Séance du 29 octobre 2018

Séance organisée par Marc Hoffmann

Lieu : IHP, Amphi Hermite

14.00 : Eddie Aamari (CNRS et Université Paris Diderot)

Titre : Approximation and Geometry of the Reach

Résumé : Various problems within computational geometry and manifold learning encode geometric regularity through the so-called reach, a generalized convexity parameter. The reach $\tau_M$ of a submanifold $M \subset \R^D$ is the maximal offset radius on which the projection onto $M$ is well defined. The quantity $\tau_M$ renders a certain minimal scale of $M$, giving bounds on both maximum curvature and possible bottleneck structures. In this talk, we will study the geometry of the reach through an approximation theory perspective. We present new geometric results on the reach of submanifolds without boundary. An estimator $\hat{\tau}_n$ of $\tau_M$ will be described, in an idealized i.i.d. framework where tangent spaces are known. The estimator $\hat{\tau}_n$ is showed to achieve uniform expected loss bounds over a $\mathcal{C}^3$-like model. Minimax upper and lower bounds are derived. We will conclude with an extension to a model in which tangent spaces are unknown.

15.00 : Jisu Kim (Carnegie Mellon University)

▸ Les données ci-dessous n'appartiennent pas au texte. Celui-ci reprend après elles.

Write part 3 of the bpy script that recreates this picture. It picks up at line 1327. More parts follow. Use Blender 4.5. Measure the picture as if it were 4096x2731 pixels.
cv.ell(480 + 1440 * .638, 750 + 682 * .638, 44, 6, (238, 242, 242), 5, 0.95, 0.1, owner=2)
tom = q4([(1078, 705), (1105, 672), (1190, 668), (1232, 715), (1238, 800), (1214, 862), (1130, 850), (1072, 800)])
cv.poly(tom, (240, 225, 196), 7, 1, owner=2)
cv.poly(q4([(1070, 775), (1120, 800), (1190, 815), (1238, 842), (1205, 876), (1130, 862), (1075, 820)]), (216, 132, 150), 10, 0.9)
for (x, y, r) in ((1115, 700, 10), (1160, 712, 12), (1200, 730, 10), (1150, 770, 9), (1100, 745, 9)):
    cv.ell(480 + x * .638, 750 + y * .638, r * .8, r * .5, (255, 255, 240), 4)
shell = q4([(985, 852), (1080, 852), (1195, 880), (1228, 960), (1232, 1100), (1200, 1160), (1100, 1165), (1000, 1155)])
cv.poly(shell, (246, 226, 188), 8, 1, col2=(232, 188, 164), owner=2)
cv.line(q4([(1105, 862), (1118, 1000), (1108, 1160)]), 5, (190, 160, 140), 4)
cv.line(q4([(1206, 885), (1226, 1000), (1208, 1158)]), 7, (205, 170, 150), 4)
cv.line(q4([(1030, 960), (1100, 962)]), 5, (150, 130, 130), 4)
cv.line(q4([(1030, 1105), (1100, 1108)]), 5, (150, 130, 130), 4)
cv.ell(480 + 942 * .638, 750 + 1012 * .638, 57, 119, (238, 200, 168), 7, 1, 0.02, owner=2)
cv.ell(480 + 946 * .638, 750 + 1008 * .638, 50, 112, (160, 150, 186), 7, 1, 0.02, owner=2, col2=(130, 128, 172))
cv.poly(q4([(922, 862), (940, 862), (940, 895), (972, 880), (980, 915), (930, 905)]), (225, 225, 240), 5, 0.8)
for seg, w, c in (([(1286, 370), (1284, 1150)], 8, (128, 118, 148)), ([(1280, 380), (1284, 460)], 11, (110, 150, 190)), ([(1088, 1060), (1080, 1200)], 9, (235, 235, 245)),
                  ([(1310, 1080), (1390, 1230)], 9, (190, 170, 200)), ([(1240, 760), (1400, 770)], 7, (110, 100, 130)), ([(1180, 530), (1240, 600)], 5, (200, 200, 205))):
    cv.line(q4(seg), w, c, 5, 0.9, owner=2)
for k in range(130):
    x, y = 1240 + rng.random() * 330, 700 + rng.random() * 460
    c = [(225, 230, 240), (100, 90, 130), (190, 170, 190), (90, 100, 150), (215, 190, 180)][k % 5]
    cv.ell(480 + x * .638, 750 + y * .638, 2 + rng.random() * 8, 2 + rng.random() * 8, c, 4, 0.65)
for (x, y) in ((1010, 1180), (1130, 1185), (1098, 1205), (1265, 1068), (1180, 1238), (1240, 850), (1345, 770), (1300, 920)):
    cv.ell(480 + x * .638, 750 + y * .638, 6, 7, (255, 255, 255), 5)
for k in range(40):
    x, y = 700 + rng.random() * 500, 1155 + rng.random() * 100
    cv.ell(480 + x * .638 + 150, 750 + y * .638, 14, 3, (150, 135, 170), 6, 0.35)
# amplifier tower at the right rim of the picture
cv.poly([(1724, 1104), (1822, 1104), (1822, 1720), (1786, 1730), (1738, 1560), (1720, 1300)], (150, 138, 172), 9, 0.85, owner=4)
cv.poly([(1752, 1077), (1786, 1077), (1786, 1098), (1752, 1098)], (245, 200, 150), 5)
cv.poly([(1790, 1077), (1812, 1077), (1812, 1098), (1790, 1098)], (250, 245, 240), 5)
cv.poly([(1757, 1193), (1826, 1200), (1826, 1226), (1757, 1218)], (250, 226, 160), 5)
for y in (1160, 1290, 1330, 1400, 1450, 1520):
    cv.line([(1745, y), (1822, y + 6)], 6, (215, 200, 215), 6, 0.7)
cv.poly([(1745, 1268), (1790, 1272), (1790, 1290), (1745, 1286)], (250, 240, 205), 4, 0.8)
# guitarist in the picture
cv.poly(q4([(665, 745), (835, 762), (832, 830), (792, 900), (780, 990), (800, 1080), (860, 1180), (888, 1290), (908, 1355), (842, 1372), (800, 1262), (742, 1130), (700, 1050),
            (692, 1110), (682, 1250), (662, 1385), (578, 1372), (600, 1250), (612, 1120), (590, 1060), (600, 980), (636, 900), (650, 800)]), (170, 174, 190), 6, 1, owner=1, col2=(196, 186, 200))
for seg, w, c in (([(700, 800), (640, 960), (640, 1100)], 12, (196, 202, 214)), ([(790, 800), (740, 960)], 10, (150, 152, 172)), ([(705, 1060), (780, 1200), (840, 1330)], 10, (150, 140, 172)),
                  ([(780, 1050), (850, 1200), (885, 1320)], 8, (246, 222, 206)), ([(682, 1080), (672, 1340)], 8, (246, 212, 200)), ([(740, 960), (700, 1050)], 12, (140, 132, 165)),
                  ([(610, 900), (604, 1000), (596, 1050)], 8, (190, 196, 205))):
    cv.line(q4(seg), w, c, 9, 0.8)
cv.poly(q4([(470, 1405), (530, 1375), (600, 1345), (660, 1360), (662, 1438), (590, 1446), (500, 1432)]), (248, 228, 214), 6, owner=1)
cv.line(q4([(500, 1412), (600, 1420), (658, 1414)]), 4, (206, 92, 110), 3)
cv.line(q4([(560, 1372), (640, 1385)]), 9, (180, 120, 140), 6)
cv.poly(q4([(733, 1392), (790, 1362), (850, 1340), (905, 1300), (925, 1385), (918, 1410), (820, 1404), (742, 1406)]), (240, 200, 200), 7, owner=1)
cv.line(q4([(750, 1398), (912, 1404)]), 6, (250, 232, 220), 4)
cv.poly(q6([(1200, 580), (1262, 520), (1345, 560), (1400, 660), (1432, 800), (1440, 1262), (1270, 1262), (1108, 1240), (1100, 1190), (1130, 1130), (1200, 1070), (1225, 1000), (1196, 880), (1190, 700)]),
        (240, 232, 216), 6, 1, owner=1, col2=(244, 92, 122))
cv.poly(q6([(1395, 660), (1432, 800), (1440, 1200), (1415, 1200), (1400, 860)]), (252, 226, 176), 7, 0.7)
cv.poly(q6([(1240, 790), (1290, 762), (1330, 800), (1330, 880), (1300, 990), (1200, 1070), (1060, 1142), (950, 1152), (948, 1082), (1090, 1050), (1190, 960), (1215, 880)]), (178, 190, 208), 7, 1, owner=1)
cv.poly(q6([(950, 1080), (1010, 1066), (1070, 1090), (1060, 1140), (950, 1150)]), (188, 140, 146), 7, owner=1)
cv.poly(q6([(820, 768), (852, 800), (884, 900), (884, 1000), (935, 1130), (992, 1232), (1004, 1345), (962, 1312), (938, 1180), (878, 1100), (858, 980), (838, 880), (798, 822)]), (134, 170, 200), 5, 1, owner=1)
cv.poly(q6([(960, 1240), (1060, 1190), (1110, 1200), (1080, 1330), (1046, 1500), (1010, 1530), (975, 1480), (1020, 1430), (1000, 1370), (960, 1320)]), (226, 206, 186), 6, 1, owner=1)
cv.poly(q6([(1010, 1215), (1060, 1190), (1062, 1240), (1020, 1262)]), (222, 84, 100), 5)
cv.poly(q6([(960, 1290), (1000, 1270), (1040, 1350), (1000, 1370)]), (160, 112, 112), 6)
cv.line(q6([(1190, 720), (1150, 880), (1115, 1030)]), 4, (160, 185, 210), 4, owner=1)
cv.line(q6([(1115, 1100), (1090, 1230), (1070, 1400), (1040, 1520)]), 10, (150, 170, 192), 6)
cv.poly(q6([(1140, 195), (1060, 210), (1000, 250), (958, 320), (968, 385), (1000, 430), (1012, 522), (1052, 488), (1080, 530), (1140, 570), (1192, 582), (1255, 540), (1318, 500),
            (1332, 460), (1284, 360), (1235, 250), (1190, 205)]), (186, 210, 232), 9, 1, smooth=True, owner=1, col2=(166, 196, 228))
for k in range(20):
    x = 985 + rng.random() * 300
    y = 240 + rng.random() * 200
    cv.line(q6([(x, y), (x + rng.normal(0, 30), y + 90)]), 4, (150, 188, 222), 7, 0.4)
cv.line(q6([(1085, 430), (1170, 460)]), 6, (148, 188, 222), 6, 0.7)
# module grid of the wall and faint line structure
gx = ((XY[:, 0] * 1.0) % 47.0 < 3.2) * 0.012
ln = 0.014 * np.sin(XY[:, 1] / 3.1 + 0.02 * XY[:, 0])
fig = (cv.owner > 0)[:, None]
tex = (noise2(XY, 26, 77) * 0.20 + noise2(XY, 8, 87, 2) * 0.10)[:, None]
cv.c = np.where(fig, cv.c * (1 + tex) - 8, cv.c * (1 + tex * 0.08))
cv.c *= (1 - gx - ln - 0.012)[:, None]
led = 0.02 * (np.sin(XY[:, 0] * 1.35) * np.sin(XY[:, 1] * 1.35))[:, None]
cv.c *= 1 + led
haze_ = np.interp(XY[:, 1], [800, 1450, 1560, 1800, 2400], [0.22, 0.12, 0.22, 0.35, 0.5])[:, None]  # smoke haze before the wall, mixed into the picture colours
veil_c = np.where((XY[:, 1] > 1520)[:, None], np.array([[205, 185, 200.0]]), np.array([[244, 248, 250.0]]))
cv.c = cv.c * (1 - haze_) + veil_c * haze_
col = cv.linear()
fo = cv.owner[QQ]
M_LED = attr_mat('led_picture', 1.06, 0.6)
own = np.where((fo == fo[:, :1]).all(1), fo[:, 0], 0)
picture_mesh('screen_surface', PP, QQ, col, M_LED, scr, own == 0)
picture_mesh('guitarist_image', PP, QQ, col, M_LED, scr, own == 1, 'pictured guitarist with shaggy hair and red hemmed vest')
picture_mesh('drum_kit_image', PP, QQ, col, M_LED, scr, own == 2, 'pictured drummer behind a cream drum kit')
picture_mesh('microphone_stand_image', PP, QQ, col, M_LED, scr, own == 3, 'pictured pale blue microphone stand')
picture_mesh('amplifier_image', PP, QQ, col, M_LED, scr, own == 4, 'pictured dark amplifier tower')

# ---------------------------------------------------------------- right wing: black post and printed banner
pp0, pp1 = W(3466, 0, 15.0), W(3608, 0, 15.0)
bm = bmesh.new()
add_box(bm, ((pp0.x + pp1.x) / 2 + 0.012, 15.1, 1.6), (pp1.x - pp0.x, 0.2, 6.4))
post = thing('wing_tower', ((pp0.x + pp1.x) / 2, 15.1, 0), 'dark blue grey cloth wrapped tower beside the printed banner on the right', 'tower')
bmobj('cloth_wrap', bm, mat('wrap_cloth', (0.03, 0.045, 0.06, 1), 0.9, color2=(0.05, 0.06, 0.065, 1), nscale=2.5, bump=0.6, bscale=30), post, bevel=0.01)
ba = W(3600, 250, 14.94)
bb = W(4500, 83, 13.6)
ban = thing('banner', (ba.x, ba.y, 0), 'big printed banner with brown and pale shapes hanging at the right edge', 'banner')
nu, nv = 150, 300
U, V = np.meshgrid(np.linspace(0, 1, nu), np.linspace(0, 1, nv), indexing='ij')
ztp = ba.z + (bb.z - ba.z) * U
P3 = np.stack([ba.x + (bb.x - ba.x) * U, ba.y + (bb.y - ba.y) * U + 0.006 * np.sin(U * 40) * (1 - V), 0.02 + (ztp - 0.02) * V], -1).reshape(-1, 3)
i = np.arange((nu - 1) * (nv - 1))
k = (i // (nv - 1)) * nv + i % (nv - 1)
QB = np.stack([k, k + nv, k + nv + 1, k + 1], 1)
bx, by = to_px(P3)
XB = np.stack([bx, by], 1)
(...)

Titre : Persistent homology of kenel density estimator filtration on Rips complex

Résumé : When we observe a point cloud in the Euclidean space, the persistent homology of the upper level sets filtration of the density is one of the most important tools to understand topological features of the data generating distribution. The persistent homology of KDEs (kernel density estimators) for the density function is a natural way to estimate the target quantity. In practice, however, calculating the persistent homology of KDEs on d-dimensional Euclidean spaces requires to approximate the ambient space to a grid, which could be computationally inefficient when the dimension of the ambient space is high or topological features are in different scales. In this talk, I consider the persistent homologies of KDE filtrations on Rips complexes as alternative estimators. This paper shows the consistency result for the persistent homology of the upper level sets filtration of the density. I also describe a novel methodology to construct an asymptotic confidence set based on the bootstrap procedure. Unlike existing procedures, this method does not heavily rely on grid-approximations, scales to higher dimensions, and is adaptive to heterogeneous topological features.

16.00 : Marco Cuturi (CREST)

Titre : Regularization for Optimal Transport and Dynamic Time Warping Distances

Résumé : Machine learning deals with mathematical objects that have structure. Two common structures arising in applications are point clouds / histograms, as well as time series. Early progress in optimization (linear and dynamic programming) have provided powerful families of distances between these structures, namely Wasserstein distances and dynamic time warping scores. Because they rely both on the minimization of a linear functional over a (discrete) space of alignments and a continuous set of couplings respectively, both result in non-differentiable quantities. We show how two distinct smoothing strategies result in quantities that are better behaved and more suitable for machine learning applications, with applications to the computation of Fréchet means.